Wednesday, 12 June 2013

Persecuting the Irish: icon of our times

Noble, that’s the word for the Colegio de los Irlandeses, now part of the prestigious university of Alcalà de Henares near Madrid. 

Quiet, understated but self-assured, it is a fitting tribute to the offer of Spain to the persecuted Catholics of Ireland, to a refuge where they could safely study within the tenets of their faith.

Colegio de los Irlandeses, Alcalà de Henares
Makes you wonder what the ancestors of today’s Brits were up to, oppressing Irish Catholics. What good did it do them? Today Ireland is still Catholic and, what’s more, it’s independent of Britain. All that pain and suffering Britain imposed, and it gave neither nation anything benefit at all. You’d think we might learn.

The truth, of course, is that some people did very well out of the arrangement. A tiny number of people, but they were powerful. The holders of great fortunes in Ireland, particularly in the form of land, were doing just fine and saw no reason to loosen the reins.
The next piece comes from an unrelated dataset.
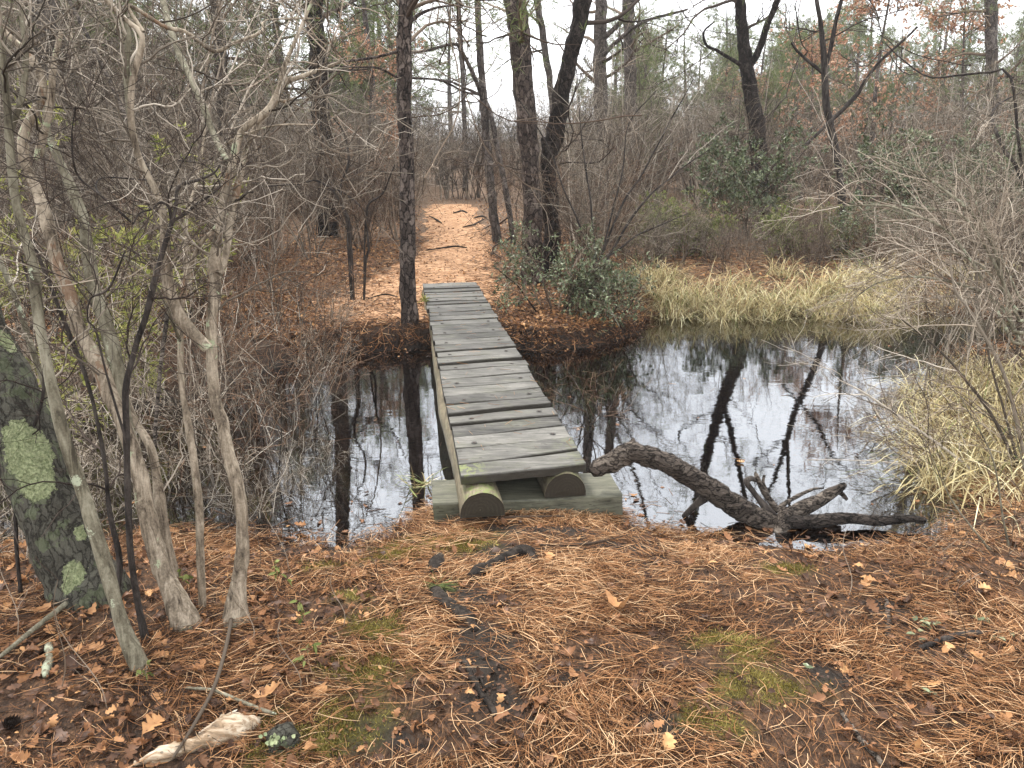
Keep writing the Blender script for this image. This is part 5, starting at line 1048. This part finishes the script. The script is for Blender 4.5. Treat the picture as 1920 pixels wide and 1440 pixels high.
# small green drooping leaf sprigs
def sprig(label, px, py, hpx, nleaf, seed, leafm=OV, L=(.022, .04), droop=1.2, Y=None):
    r = np.random.default_rng(seed); b = atZ(px, py, -.03); b[2] = gz(*b[:2]); b = atZ(px, py, b[2]); H = hpx / F * depth(b)
    o = thing('seedling', label, 'seedling', b, 'small green seedlings in the litter'); n = 12; t = np.linspace(0, 1, n); P = np.stack([.15 * H * np.sin(t * 2 + seed), .1 * H * t, t * H - .01], -1)[None]; R = np.full((1, n), .0011)
    l1, s1 = spawn(P, R, 3, .5, 1, (.2 * H, .35 * H), (30, 70), 5, .1, .1, .8, .0007, .1, rng=r)
    mesh('stem', [rtube(P, R, 5), rtube(l1, s1, 4)], TR, o)
    PP = np.concatenate([P[:, -5:], l1], 0); k = max(1, nleaf // 4); mesh('foliage', [tip_leaves(PP, k, L, (.009, .015), 0, .4, .5, droop, .2)], leafm, o); return o
sprig('seedling with drooping green leaves, brightest right of the bent trunk', 524, 1140, 85, 20, 1)
sprig('seedling with a few hanging leaves left of the mossy patch', 578, 1215, 85, 12, 2)
sprig('seedling with hanging leaves beside the lower moss patch', 590, 1275, 75, 16, 3)
sprig('seedling with dark drooping leaves near the foot of the slim tan stem', 355, 1130, 60, 14, 4)
sprig('tiny yellow-green seedling at the foot of the mottled stem', 265, 1290, 45, 10, 5)
sprig('leafy seedling at the foot of the slender pine by the bridge', 790, 592, 34, 24, 6, YG, (.05, .09), .2)
# wintergreen rosettes
def rosette(label, px, py, nl, seed):
    r = np.random.default_rng(seed); b = atZ(px, py, -.03); b[2] = gz(*b[:2]) + .012; o = thing('wintergreen', label, 'low plant', b, 'wintergreen plants in the litter')
    a = r.uniform(0, 6.3, nl); d = unit(np.stack([np.cos(a), np.sin(a), r.uniform(.1, .5, nl)], -1)); bs = np.stack([r.normal(0, .018, nl), r.normal(0, .012, nl), r.uniform(0, .015, nl)], -1)
    mesh('foliage', [leafpart(bs, d, np.tile([0, 0, 1.], (nl, 1)), r.uniform(.022, .035, nl), r.uniform(.013, .019, nl), 0, .2)], LV, o)
    P = np.stack([np.zeros((3, 4)), np.zeros((3, 4)), np.linspace(-.02, .01, 4)[None].repeat(3, 0)], -1) + r.normal(size=(3, 1, 3)) * .008; mesh('stem', [rtube(P, np.full((3, 4), .001), 4)], TR, o)
rosette('glossy wintergreen cluster on the right litter, largest of them', 1738, 1180, 11, 1); rosette('wintergreen leaves just right of the largest cluster', 1838, 1172, 7, 2); rosette('wintergreen leaves below the black stick at right', 1865, 1205, 4, 3)
rosette('two wintergreen leaves below the cluster at its left', 1712, 1208, 4, 4); rosette('lone wintergreen leaf lower right of centre', 1512, 1275, 3, 5); rosette('wintergreen leaves near the right corner litter', 1735, 1322, 4, 6)
# pine cone
q = atZ(25, 1370, -.03); q[2] = gz(*q[:2]) + .022; pc = thing('pine_cone', 'dark open pine cone at the lower left corner', 'pine cone', q); nsc = 90; i = np.arange(nsc); t = i / nsc; a = i * 2.39996
rad = .022 * np.sin(np.pi * (.12 + .85 * t)) ; bs = np.stack([(t - .5) * .055, np.cos(a) * rad * .35, np.sin(a) * rad * .35], -1); d = np.stack([np.full(nsc, .35), np.cos(a), np.sin(a)], -1)
mesh('scales', [leafpart(bs, unit(d), unit(np.tile([1., .05, .02], (nsc, 1))), rad * .8 + .003, np.full(nsc, .010), 0, -.1)], M['twig_dark'], pc)
mesh('core', [rtube(np.stack([np.linspace(-.026, .026, 10), np.zeros(10), np.zeros(10)], -1)[None], (.009 * np.sin(np.linspace(.2, 3, 10)))[None], 10)], M['twig_dark'], pc)
# individual big leaves
def big_leaf(label, px, py, s, tone, seed):
    r = np.random.default_rng(seed); b = atZ(px, py, -.03); b[2] = gz(*b[:2]) + .030; V, Q, c = oak_leaves(np.array([0.]), np.array([0.]), np.array([0.]), np.array([s]), r, .22)
    o = mesh('oak_leaf', [(V, Q, 0, np.full(len(V), tone))], M['litter_leaf']); o.location = b; tag(o, label, 'leaf', 'larger oak leaves on top of the litter')
for i, (px, py, s, tone, lb) in enumerate([(505, 1318, .10, .8, 'broad tan oak leaf right of the pale crossing twig'), (600, 1305, .09, .75, 'curled tan oak leaf above the lower moss'), (1845, 1115, .085, 1., 'yellow oak leaf at the right edge of the litter'), (1250, 1420, .07, .95, 'light tan leaf at the bottom edge right of centre'),
      (1030, 1045, .07, .85, 'pale orange leaf right of the arched root'), (1160, 1158, .11, .8, 'wide flat orange leaf half covered with needles'), (585, 1428, .07, .8, 'orange-tan leaf at the bottom below the stump'), (1780, 1230, .06, .85, 'orange leaf below the wintergreen cluster'), (1335, 1048, .05, .9, 'small orange leaf left of the log end'),
      (1615, 1048, .055, .85, 'bright orange leaf beyond the mossy hump'), (290, 1380, .09, .85, 'ragged orange leaf left of the rotten log'), (560, 950, .07, .7, 'reddish leaf at the left water edge'), (80, 1160, .08, .7, 'tan leaf near the foot of the lichen trunk')]):
    big_leaf(lb, px, py, s, tone, 200 + i)
# thin bare sprouts standing in the near litter
sproutv = []
def sprout(label, px, py, H, seed, group='thin bare sprouts rising from the litter'):
    b = atZ(px, py, -.03); b[2] = gz(*b[:2]); r = np.random.default_rng(seed); n = 10; t = np.linspace(0, 1, n); lx, ly = r.normal(size=2) * .2
    P = np.stack([lx * H * t + .02 * np.sin(t * 6), ly * H * t, t * H - .02], -1)[None]; R = (.0020 * (1 - .6 * t))[None]; l1, s1 = spawn(P, R, 6, .3, 1, (.15 * H, .4 * H), (25, 65), 6, .15, .03, .7, .0008, .2, rng=r)
    o = thing('bare_sprout', label, 'sprout', b, group); mesh('stem', [rtube(P, R, 5)], TB, o); mesh('twigs', [rtube(l1, s1, 4)], TB, o)
for i, (px, py, H, lb) in enumerate([(560, 1300, .32, 'thin bare sprout behind the curled tan leaf'), (470, 1200, .35, 'thin bare sprout right of the bent trunk'), (640, 1180, .28, 'thin bare sprout left of the upper moss patch'), (345, 1420, .35, 'thin bare sprout in front of the rotten log'), (200, 1330, .4, 'thin bare sprout left of the pale curved twig'),
      (1750, 1090, .35, 'thin sprout with a few twigs near the right water edge'), (1800, 1240, .35, 'thin bare sprout behind the black stick at right'), (1590, 1110, .3, 'thin bare sprout beyond the short dark stick'), (1860, 1090, .45, 'thin bare sprout at the right edge of the near bank'), (540, 1060, .4, 'thin bare sprout at the left water edge'),
      (480, 1060, .45, 'thin bare sprout between the bent trunk and the water'), (110, 1300, .4, 'thin bare sprout at the lower left'), (30, 1200, .45, 'thin bare sprout at the left edge under the lichen trunk'), (700, 1090, .22, 'tiny bare sprout by the moss at the bridge foot')]):
    sprout(lb, px, py, H, 300 + i)
# twiggy shrub in the shallows right of the bridge
arching('small leafless brown shrub standing in the shallows right of the bridge', (*atZ(1105, 810, WZ)[:2], 0), [[(1105, 805, 5), (1120, 760, 4), (1118, 720, 3), (1130, 680, 2)], [(1108, 805, 5), (1090, 740, 4), (1062, 690, 3)], [(1105, 800, 4), (1140, 770, 3), (1160, 725, 2)], [(1100, 810, 4), (1075, 770, 3), (1045, 730, 2)]], *(2 * (float(atZ(1105, 810, WZ)[1]),)), M['log_bark'], TR, 3, twL=(.08, .25))

# ------------------------------------------------------------------ haze: the damp air of the wood
x0, x1, y0, y1, z0, z1 = -330, 330, -60, 330, -4.0, 17.5
Vb = [(x, y, z) for z in (z0, z1) for y in (y0, y1) for x in (x0, x1)]
hz = mesh('haze', [(Vb, [(0, 2, 3, 1), (4, 5, 7, 6), (0, 1, 5, 4), (2, 6, 7, 3), (0, 4, 6, 2), (1, 3, 7, 5)], 0, None)], bpy.data.materials.new('damp_air'), smooth=False)
hm = hz.data.materials[0]; hm.use_nodes = True; hn = hm.node_tree; hn.nodes.clear(); pv = hn.nodes.new('ShaderNodeVolumePrincipled'); pv.inputs['Color'].default_value = (.93, .94, .96, 1); pv.inputs['Density'].default_value = .0010
ho = hn.nodes.new('ShaderNodeOutputMaterial'); hn.links.new(pv.outputs[0], ho.inputs['Volume']); tag(hz, kind='stuff')

# neighbours whose look and place read alike are told apart by their order from the left
def order_labels():
    by = {}
    for o_ in S.objects:
        if o_.parent is None and 'label' in o_ and 'group' in o_: by.setdefault(o_['label'], []).append(o_)
    wds = {2: ['leftmost', 'rightmost'], 3: ['leftmost', 'middle', 'rightmost'], 4: ['leftmost', 'second-leftmost', 'second-rightmost', 'rightmost'], 5: ['leftmost', 'second-leftmost', 'middle', 'second-rightmost', 'rightmost'],
           6: ['leftmost', 'second-leftmost', 'third-leftmost', 'third-rightmost', 'second-rightmost', 'rightmost']}
    for lb, os_ in by.items():
        if len(os_) in wds:
            os_.sort(key=lambda q: q.location[0] / q.location[1])
            for q, w_ in zip(os_, wds[len(os_)]): q['label'] = w_ + ' ' + lb
order_labels()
On the contrary, they felt they were absolutely entitled to see the army doing whatever it took to put down anyone uppity enough to question their right to enjoy what they, and their ancestors, had always enjoyed.

Meanwhile, in Spain the founding of the College had nothing to with preserving liberty from persecution. Far from it. Spain itself was more than happy to do its full share of persecution. Protestants: burn them. Moors, Jews: drive them out. And if they don’t go: burn them. Just like the Mayflower pilgrims, Spanish Catholics weren’t out to obtain religious freedom, just the freedom of their own religion to persecute anyone who belonged to a different one.

And in just the same way, a handful of people did very well out of the arrangement: the owners of the great fortunes, in Spain, Latin America or anywhere else controlled by force of Spanish arms, were convinced that this was right and proper and the preservation of their way of life was a divinely ordained duty.

That’s what makes the College in Alcalà so eloquent a monument. So eloquent today, I mean.

When a couple of crazed, misfit Muslims, who can’t distinguish between an act of political courage and a simple piece of barbarism, hack to pieces a British soldier in Woolwich they are perpetuating the attitudes that drove Britain to impose its will by force on the Irish. Or Spanish Catholics to force the conversion of Spanish Jews. Or Pakistani Sunnis to murder Pakistani Shiites. Or orthodox Jews to deny the right of Jewish women to pray like their male counterparts at the Wailing Wall.

What they are perpetuating is the mindset of anyone who is so sure of being right that it justifies inflicting suffering or even death on those who disagree.

That goes just as much for those, in the English Defence League and outside, who’ve reacted to the Woolwich murders with violence against Muslims and their institutions. Less obviously, it also applies to organisations that don’t themselves promote violence, like the United Kingdom Independence Party. They may not actively condone persecution, but by their attacks on immigration, they sustain the belief that a nation is better for being homogeneous.

Homogeneity was what all those persecuting powers, driving out Muslims, Jews, Catholics or Protestants were trying to do, too. Looking back on their attempts in the past, as I did when I saw the Colegio de los Irlandeses, I had to ask myself ‘why did they bother?’

Though, seeing how many people seem to be rallying to the banner of intolerance again today, perhaps the question ought to be, ‘why do they still bother now?’